**Entries supplied**

━━━

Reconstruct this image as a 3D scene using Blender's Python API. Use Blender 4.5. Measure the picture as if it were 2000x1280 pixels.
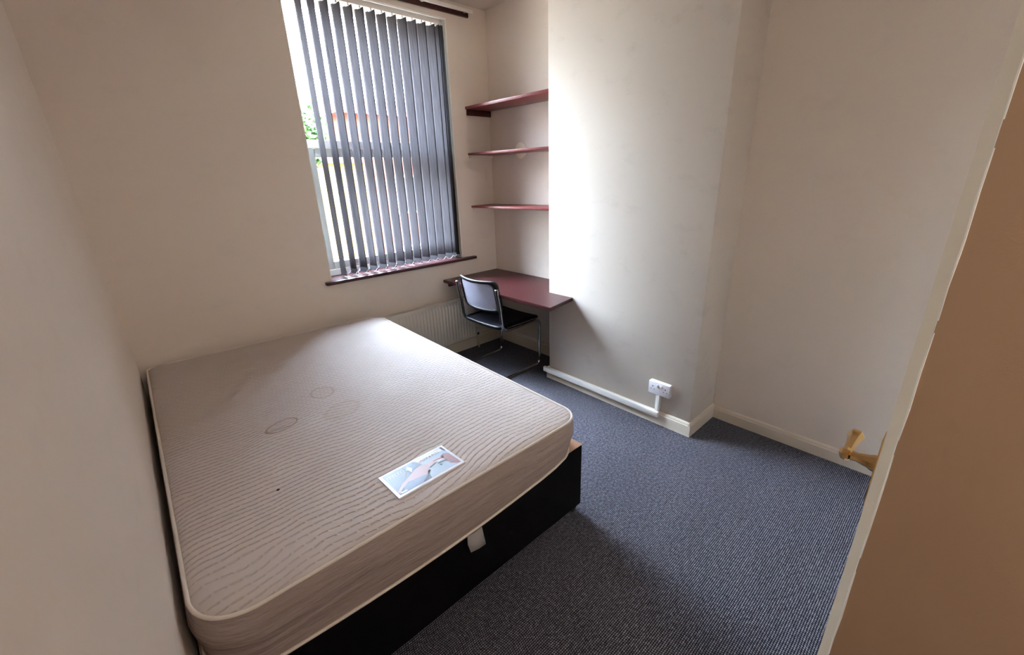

━━━

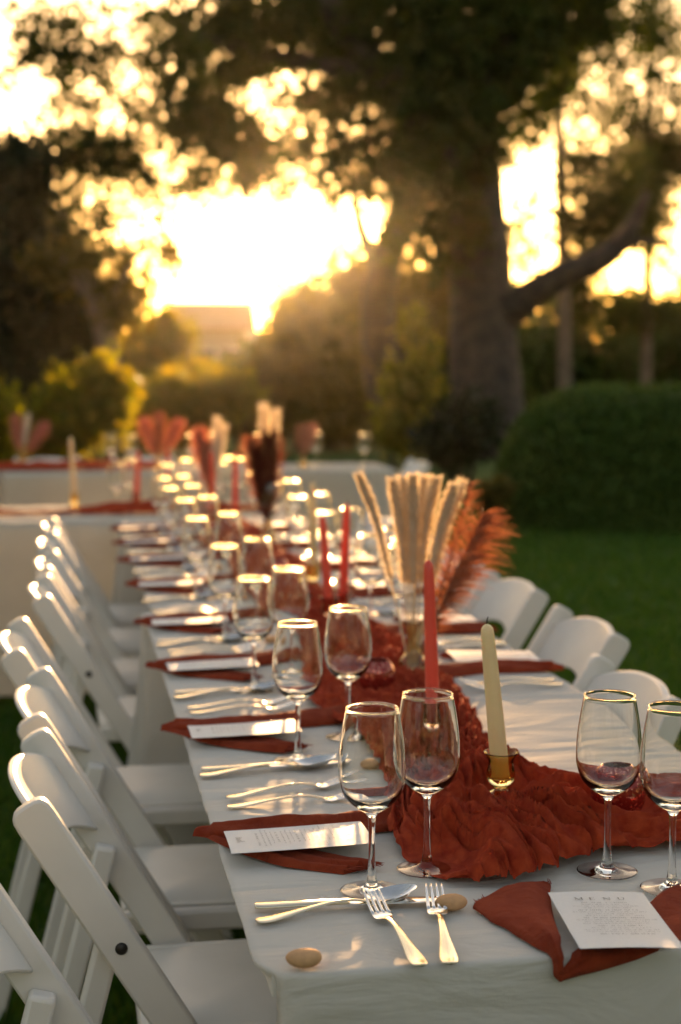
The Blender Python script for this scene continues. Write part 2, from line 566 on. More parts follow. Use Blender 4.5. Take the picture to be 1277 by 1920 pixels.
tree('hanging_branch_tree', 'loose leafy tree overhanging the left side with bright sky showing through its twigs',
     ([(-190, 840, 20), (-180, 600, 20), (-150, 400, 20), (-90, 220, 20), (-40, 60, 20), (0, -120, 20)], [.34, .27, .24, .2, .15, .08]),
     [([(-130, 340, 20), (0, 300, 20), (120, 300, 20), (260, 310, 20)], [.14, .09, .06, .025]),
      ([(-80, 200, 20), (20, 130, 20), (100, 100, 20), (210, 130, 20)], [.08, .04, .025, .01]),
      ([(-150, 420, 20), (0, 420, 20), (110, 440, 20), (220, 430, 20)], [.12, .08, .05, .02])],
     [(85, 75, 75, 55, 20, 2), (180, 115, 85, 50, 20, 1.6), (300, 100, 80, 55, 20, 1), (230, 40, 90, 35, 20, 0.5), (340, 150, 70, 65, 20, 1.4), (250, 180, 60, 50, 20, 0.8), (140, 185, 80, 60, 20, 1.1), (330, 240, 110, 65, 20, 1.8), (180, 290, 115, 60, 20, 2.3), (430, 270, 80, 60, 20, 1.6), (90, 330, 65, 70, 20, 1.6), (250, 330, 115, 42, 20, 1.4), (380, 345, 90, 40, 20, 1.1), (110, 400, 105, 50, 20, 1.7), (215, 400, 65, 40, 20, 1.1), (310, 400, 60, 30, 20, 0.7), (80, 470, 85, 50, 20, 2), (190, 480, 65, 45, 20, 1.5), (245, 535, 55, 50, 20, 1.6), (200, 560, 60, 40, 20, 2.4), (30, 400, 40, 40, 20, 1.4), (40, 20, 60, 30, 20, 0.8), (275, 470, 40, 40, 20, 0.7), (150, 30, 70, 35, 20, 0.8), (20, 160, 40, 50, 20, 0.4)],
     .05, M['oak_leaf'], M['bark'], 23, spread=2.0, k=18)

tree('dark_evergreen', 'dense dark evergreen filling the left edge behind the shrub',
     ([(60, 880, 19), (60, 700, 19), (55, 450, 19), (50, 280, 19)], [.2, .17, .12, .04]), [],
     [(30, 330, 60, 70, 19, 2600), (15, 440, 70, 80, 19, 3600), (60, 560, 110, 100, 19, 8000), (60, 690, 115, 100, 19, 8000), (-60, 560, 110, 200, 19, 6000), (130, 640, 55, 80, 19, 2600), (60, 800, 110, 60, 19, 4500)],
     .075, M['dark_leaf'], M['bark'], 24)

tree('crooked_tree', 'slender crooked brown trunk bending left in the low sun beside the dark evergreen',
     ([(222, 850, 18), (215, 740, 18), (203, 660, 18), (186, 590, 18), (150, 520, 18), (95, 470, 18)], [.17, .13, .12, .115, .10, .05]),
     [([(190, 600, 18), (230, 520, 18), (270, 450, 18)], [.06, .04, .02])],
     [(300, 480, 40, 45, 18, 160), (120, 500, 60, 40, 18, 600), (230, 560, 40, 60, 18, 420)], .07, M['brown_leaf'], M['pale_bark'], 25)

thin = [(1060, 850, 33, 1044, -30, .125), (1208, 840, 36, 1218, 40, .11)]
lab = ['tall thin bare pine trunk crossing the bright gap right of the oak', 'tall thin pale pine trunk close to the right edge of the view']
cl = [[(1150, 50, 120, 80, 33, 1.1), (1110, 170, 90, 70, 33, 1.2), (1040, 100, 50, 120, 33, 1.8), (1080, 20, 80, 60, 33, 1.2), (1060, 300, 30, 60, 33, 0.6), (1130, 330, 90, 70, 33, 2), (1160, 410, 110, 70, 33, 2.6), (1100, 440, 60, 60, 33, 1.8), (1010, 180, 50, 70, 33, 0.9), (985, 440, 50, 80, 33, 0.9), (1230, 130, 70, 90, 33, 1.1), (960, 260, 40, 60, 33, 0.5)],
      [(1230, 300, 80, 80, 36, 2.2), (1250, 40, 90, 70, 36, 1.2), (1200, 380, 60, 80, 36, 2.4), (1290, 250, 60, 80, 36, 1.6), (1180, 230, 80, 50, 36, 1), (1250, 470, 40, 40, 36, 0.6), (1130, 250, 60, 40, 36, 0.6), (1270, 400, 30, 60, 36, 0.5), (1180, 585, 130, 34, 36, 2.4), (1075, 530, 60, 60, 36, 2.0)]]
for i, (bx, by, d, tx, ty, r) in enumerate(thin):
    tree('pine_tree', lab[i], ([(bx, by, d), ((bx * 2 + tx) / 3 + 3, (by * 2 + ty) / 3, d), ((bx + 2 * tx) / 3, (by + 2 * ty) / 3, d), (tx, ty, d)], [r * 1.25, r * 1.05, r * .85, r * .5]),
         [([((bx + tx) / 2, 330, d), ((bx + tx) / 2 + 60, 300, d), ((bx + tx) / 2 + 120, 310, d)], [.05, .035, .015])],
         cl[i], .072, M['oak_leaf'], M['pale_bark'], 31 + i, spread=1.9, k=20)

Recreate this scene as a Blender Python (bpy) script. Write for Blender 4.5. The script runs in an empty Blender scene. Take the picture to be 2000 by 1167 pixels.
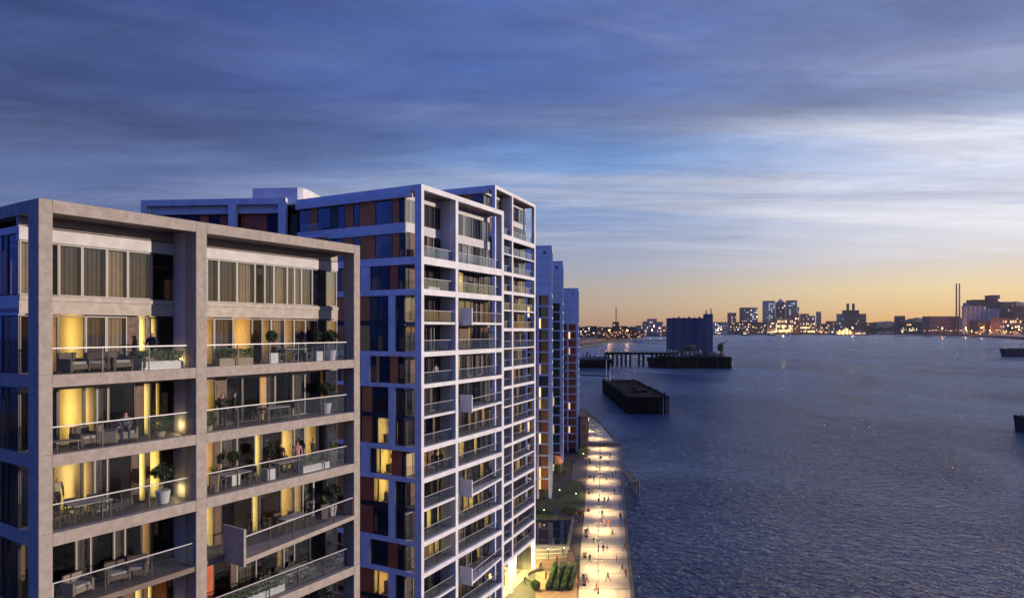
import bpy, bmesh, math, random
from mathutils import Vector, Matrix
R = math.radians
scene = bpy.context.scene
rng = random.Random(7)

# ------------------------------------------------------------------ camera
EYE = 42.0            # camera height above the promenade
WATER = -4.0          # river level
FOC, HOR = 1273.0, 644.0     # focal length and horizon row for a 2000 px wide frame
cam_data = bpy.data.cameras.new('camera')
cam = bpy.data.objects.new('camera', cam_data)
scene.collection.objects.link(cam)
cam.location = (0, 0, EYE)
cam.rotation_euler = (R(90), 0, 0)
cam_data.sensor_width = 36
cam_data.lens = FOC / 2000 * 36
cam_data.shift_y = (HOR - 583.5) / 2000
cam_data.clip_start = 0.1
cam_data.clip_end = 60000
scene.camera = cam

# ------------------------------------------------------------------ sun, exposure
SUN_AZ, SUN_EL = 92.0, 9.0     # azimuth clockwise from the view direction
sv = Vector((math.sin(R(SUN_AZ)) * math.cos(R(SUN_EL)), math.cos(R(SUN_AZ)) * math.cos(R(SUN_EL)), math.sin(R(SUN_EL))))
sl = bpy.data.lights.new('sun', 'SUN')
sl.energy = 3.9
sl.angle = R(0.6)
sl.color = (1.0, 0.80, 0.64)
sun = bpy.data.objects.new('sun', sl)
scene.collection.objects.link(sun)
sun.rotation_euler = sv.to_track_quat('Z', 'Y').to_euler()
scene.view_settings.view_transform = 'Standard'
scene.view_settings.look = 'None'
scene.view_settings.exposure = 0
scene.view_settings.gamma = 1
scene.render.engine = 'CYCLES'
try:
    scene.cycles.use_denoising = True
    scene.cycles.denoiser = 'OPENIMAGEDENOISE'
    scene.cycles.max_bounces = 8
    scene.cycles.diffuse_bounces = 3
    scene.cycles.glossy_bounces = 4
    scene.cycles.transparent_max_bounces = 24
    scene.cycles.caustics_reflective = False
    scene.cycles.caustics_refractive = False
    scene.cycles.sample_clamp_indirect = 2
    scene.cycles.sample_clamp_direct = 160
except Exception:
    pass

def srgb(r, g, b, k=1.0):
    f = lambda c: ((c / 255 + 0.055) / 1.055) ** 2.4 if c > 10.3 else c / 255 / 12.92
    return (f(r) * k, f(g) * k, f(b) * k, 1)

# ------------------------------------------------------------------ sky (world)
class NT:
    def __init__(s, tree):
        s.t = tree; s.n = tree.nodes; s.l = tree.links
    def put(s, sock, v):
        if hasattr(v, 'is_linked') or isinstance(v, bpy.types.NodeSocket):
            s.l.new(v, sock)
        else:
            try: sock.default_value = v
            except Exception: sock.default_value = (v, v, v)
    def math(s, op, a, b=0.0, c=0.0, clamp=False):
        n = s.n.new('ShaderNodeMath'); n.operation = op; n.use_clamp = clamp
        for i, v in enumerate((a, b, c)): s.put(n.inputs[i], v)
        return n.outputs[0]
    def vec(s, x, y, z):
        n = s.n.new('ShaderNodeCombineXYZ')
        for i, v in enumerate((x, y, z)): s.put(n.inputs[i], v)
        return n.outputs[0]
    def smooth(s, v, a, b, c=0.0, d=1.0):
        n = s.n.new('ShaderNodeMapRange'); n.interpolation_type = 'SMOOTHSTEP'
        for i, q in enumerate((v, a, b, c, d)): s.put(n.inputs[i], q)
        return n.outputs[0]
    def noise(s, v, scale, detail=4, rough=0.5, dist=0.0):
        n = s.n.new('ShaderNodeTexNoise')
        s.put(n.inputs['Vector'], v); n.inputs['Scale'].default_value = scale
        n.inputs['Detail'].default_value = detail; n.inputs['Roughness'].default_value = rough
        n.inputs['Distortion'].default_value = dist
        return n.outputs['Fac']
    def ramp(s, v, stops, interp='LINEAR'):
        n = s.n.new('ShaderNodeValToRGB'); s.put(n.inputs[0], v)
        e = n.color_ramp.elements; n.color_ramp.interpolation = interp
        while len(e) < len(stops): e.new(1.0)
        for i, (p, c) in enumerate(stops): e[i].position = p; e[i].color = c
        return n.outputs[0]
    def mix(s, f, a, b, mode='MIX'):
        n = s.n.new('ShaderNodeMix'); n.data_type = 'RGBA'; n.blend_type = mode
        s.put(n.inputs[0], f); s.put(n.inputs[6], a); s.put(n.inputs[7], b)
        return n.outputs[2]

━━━

Give only the number of lines in the preceding material that contain the string "Take".

**Final result**
2